By New England standards, the town of Dummer, New Hampshire, was settled quite late. Although "granted" (to some people who never made it to the area) in 1773, no non-Indian person lived there for a quarter-century after that - and, as I read the sparse record, there weren't any regular Indian settlements in the area, either. The town was finally surveyed in 1806, but by 1810 the entire town had only seven inhabitants. Other families came after that, but in 1820 there were still only 27 residents.
The earliest history of our 92 acres is lost to irregular record keeping, and fires in courthouses. The first certain inhabitants were George and Emeline Grapes. George moved from Colebrook, New Hampshire, to Dummer with his parents some time after 1850, and married Emeline Green in Dummer in 1858. I don't think his parents ever lived up on The Hill; George and Emeline probably acquired the land about the time they were married, built a house, and lived there until selling to William Harrison Furbush in 1865. Part of the rock foundations of the Grapes' home and outbuildings are still identifiable in the woods just below the current field edge.
Ownership for the next 30 years is obscure.

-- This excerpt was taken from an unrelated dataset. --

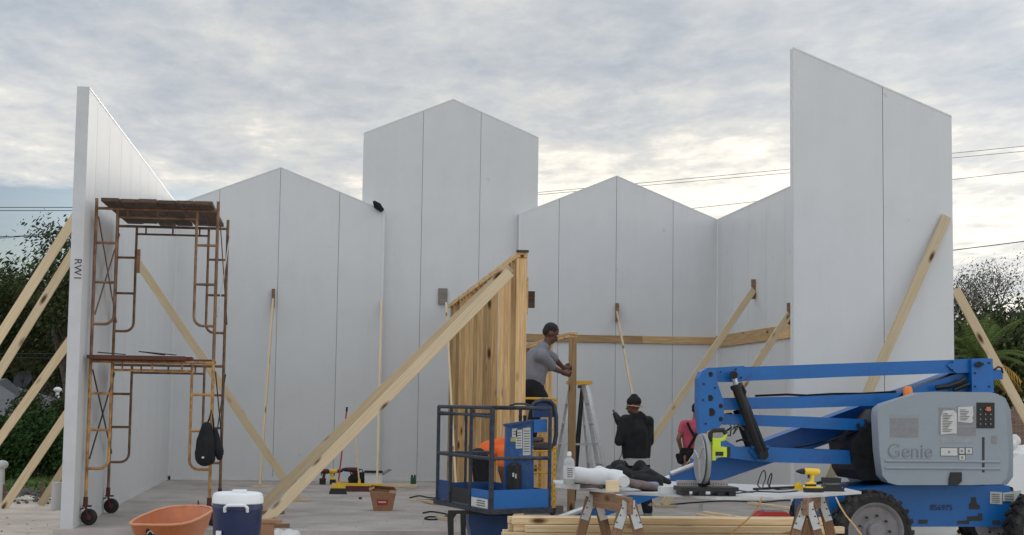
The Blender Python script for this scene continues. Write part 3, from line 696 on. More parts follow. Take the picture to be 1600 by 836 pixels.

At some point, William Furbush (later, usually Forbush) sold the land to Kenaz Hoyt, a farmer from Berlin, New Hampshire. I doubt that either of them actually lived on the land. Some time later, Ebenezer Sanborn acquired it but, again, I doubt if he resided on the Hill. When he died (probably between 1870 and 1880), the property passed to his sons Abner and John. Abner Sanborn and his wife Hannah did live on the Hill. There is an old Dummer story of a tall man who "walked on his knees;" the 1880 census identified Abner as a "cripple," which sounds like he could be the man of legend. When Winston Emery surveyed our land, he identified what he thought was the Sanborn cellar hole near our north boundary. When we first saw the site, it was a mere depression on the forest floor, with no rock foundation. Sally did find an old button in the hollow, but we saw no other signs of occupancy. Slash that fell onto our land from logging on land adjacent to ours, fallen trees and debris from the 1998 Ice Storm, and a dense stand of raspberries and other brush that volunteered as the forest opened up have since made the cellar hole impossible to find and identify.
The Sanborns left the Hill in 1896, selling the property back to the Forbush family, this time to Perley, nephew of William Furbush. Perley held it only two years, before passing it on to his brother Willie (William M.). Willie was the one who made the major changes to the property. He built the big house in the field (see Chapter One), and later (1927) built the smaller cabin that eventually became our "Camp" (pictured above). He had a sawmill down in "The Swamp" below the field; before the Ice Storm changed the look of everything, I used to be able to locate the remains of it near Cedar Brook.
Willie occupied the property until 1934. He and his wife Tena traded the property back and forth (for $1.00 each time), perhaps to stay ahead of mounting debts by trying to confuse the records of who actually owned it. It eventually caught up with him, however, and he lost the land to foreclosure. Absentee owners had the property for the next nine years, and it probably sat idle until Edgar Bacon bought it in 1943. Edgar didn't live on the Hill, but he alternately grew potatoes and harvested timothy hay there, and it was from Edgar that Sally's folks bought "Camp" in 1947.